My birthday is coming up and traditionally I'm serving pie. Not just one pie, no, I have a number N of them, of various tastes and of various sizes. F of my friends are coming to my party and each of them gets a piece of pie. This should be one piece of one pie, not several small pieces since that looks messy. This piece can be one whole pie though.

My friends are very annoying and if one of them gets a bigger piece than the others, they start complaining. Therefore all of them should get equally sized (but not necessarily equally shaped) pieces, even if this leads to some pie getting spoiled (which is better than spoiling the party). Of course, I want a piece of pie for myself too, and that piece should also be of the same size.
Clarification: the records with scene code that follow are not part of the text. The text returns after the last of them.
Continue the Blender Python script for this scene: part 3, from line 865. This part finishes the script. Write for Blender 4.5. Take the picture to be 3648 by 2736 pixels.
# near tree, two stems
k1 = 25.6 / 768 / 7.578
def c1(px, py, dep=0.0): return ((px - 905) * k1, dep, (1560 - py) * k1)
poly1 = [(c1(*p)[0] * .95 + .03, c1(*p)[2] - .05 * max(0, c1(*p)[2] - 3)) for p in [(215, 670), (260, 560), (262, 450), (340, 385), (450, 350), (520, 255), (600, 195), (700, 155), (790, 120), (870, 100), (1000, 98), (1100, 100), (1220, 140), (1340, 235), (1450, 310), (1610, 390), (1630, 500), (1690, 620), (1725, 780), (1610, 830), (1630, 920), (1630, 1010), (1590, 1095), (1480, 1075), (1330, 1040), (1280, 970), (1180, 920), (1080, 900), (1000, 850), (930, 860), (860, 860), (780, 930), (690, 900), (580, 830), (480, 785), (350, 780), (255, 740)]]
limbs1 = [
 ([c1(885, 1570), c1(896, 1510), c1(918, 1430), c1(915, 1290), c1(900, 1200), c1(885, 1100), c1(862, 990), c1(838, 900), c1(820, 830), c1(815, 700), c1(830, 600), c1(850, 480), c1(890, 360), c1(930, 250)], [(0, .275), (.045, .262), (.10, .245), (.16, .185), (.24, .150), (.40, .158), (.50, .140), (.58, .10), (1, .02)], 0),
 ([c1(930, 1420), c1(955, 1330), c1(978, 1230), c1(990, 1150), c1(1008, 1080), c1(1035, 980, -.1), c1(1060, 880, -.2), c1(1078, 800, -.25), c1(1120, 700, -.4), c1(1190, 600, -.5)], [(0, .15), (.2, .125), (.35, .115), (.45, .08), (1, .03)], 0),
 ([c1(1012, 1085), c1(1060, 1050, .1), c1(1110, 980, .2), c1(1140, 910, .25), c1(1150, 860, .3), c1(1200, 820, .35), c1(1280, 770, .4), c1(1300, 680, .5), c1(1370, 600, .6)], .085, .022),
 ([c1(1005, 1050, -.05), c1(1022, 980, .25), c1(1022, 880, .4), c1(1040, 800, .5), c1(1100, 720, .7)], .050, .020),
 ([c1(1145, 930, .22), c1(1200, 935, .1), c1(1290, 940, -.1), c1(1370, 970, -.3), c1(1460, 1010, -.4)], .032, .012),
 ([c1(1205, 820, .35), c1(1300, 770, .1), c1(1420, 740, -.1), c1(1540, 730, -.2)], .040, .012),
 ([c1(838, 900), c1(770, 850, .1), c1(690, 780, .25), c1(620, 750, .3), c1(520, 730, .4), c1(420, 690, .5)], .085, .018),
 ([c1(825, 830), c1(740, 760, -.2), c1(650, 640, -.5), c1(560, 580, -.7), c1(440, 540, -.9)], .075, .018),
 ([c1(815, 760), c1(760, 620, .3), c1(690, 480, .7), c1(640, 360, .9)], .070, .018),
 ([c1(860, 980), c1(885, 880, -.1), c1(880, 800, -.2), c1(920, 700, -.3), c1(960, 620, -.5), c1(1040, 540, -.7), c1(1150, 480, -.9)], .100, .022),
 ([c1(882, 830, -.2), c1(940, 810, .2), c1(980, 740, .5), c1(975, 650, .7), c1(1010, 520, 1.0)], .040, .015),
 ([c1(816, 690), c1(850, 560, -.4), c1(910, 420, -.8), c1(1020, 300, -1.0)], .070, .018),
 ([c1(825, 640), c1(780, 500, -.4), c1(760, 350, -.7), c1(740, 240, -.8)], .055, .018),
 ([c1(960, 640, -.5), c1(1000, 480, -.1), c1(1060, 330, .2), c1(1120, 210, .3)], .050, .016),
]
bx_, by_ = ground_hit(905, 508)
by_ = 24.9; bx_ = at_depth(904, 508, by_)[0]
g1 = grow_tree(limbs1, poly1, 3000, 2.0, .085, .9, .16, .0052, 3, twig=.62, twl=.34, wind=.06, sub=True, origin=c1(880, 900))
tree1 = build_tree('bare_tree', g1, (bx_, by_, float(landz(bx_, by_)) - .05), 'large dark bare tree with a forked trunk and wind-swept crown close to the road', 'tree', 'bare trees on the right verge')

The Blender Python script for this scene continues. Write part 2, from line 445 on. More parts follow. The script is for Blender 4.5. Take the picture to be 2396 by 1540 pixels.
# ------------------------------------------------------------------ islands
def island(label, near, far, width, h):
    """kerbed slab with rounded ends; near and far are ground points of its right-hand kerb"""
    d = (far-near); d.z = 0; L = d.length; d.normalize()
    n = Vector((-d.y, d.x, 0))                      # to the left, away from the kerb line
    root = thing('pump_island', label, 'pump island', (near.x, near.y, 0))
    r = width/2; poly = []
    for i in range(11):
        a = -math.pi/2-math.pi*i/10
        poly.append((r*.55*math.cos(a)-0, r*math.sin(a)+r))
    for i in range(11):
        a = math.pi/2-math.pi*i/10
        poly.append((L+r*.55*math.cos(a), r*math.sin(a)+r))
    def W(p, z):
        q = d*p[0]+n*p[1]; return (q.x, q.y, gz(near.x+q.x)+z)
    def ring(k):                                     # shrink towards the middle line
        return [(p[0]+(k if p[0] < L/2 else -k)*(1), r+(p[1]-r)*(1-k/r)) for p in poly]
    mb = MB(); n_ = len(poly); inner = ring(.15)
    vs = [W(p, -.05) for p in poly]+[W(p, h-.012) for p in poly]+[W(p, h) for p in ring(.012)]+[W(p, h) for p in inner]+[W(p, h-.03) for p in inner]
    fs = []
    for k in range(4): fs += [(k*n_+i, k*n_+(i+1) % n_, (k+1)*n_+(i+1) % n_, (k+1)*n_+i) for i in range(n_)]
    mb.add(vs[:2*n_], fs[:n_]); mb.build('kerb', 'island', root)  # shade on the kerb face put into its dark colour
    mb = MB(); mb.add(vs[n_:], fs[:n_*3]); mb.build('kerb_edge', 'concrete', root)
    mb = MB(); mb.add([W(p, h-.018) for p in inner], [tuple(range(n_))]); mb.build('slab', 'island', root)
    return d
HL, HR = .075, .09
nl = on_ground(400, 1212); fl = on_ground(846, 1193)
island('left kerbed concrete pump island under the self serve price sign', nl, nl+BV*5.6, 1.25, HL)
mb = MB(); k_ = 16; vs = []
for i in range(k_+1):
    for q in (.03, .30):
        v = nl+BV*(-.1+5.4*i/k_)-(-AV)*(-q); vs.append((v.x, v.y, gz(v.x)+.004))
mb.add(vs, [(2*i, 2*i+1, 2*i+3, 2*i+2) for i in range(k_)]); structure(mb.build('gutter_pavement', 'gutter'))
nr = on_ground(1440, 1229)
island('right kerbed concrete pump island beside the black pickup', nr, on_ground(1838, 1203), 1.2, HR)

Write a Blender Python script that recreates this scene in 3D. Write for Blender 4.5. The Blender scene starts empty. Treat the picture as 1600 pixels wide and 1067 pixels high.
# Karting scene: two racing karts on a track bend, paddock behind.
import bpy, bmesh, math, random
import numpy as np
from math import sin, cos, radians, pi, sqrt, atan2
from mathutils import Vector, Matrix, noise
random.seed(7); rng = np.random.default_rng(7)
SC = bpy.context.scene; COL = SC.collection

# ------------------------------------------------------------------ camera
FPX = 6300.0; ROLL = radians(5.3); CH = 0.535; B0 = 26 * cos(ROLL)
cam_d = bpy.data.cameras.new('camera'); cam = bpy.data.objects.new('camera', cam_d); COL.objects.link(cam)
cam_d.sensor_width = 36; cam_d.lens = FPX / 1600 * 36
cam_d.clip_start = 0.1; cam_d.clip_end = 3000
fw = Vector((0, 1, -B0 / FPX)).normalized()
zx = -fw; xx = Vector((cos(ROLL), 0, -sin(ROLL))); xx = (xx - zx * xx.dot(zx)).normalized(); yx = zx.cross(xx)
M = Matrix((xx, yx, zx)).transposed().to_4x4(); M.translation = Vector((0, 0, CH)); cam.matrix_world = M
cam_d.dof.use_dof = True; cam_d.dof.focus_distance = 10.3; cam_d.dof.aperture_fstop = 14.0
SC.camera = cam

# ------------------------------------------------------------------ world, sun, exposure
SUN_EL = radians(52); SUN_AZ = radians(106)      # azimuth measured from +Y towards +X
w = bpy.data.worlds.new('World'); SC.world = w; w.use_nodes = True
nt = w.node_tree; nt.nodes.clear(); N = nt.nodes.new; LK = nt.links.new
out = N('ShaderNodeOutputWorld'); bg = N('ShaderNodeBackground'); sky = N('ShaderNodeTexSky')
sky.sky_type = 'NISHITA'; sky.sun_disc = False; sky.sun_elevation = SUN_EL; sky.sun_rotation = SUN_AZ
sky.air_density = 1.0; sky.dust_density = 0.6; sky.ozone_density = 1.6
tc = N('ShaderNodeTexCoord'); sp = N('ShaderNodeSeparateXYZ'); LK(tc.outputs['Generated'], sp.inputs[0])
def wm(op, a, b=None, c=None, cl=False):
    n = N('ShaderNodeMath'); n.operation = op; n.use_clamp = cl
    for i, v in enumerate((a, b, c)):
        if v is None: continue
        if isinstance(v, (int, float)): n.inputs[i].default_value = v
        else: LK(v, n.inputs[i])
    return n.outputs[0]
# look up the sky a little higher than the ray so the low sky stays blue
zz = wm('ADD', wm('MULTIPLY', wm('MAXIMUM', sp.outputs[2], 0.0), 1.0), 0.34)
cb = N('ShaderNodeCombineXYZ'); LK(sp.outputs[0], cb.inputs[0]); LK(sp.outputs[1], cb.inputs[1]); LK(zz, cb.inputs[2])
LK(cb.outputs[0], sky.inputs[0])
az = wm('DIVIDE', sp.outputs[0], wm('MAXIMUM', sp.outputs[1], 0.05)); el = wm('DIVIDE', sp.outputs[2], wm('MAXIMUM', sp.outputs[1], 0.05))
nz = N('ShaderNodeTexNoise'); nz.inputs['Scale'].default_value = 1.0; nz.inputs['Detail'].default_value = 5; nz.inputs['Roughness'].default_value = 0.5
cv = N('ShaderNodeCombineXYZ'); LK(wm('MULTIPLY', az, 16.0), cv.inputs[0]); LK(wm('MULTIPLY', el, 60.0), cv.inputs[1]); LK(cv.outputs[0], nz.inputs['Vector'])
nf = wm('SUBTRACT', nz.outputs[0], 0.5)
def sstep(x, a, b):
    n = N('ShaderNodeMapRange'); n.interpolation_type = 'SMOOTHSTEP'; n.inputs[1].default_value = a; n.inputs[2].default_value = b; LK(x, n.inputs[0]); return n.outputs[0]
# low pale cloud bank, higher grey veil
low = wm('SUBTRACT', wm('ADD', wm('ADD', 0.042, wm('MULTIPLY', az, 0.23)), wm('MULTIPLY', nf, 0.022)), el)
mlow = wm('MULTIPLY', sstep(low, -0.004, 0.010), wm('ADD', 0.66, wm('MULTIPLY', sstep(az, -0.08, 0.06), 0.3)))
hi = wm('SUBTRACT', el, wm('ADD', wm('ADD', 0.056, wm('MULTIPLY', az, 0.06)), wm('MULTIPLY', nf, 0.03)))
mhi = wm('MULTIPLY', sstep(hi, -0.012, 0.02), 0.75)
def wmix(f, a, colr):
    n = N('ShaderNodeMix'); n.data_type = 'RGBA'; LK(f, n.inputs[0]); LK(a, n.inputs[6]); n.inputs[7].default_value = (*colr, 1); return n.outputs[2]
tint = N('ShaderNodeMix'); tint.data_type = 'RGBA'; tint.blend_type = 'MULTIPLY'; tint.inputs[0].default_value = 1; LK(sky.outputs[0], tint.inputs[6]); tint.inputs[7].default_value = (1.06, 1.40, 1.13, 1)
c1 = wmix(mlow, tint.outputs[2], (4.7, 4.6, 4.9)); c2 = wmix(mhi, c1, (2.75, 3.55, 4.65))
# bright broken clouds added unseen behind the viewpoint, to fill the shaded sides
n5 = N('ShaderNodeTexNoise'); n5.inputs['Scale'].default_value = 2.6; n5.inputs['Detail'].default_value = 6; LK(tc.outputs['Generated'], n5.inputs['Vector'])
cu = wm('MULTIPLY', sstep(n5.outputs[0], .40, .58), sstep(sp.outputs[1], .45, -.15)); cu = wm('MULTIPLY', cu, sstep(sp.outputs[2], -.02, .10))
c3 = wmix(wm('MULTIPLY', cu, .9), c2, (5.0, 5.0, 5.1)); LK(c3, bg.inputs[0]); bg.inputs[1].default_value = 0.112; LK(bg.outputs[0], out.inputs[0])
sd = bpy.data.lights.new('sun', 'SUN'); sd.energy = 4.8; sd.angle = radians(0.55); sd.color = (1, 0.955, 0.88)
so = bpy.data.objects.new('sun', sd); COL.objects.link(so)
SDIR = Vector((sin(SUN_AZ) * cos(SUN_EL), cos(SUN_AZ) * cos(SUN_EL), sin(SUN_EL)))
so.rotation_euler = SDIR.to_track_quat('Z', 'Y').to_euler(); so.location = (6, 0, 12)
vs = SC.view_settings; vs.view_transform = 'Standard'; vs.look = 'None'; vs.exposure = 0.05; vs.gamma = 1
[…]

What is the largest possible piece size all of us can get? All the pies are cylindrical in shape and they all have the same height 1, but the radii of the pies can be different. Input

One line with a positive integer: the number of test cases. Then for each test case:

One line with two integers N and F with 1 ≤ N, F ≤ 10 000: the number of pies and the number of friends.
One line with N integers ri with 1 ≤ ri ≤ 10 000: the radii of the pies.

Output

For each test case, output one line with the largest possible volume V such that me and my friends can all get a pie piece of size V. The answer should be given as a floating point number with an absolute error of at most 10⁻³.

Sample Input

3
3 3
4 3 3
1 24
5
10 5
1 4 2 3 4 5 6 5 4 2

Sample Output

25.1327
3.1416
50.2655

思路：二分法，但此题对精度要求很高

#include<stdio.h>
#include<cstdlib>
#include<math.h>
//#define pi acos(-1.0）                  //3.1415926过不了，此题对精度要求很高
//#define exp                         1e-7//时间复杂度的大小也与精度的大小有关
int N,F;
using namespace std;
int str[10005];
int judge(double mid)
{   long long  sum=0;
    for(int i=1;i<=N;i++)
            sum+=(int)(1.0*str[i]*str[i]*pi/mid);
     return sum>=(F+1)? 1:0;//关键是在等于时候的判断
}

int main()
{
    //freopen("e://in.txt","r",stdin);
    int V;
    scanf("%d",&V);
    while(V--)
    {
        double   sum=0.0;
        scanf("%d%d",&N,&F);
        for(int i=1;i<=N;i++)
          {
              scanf("%d",&str[i]);
              sum+=1.0*str[i]*str[i]*pi;

          }  sum/=1.0*(F+1);
          double left=0.0,right=sum,mid;
          while(right-left>=exp)
          {
             mid=(left+right)/2.0;
            if(judge(mid))
                left=mid;
             else
                right=mid;
          }
          printf("%.4lf\n",left);

    }
}
总结：1.pi =acos（-1.0），3.1415926不够精确

     2.精度也影响着时间复杂度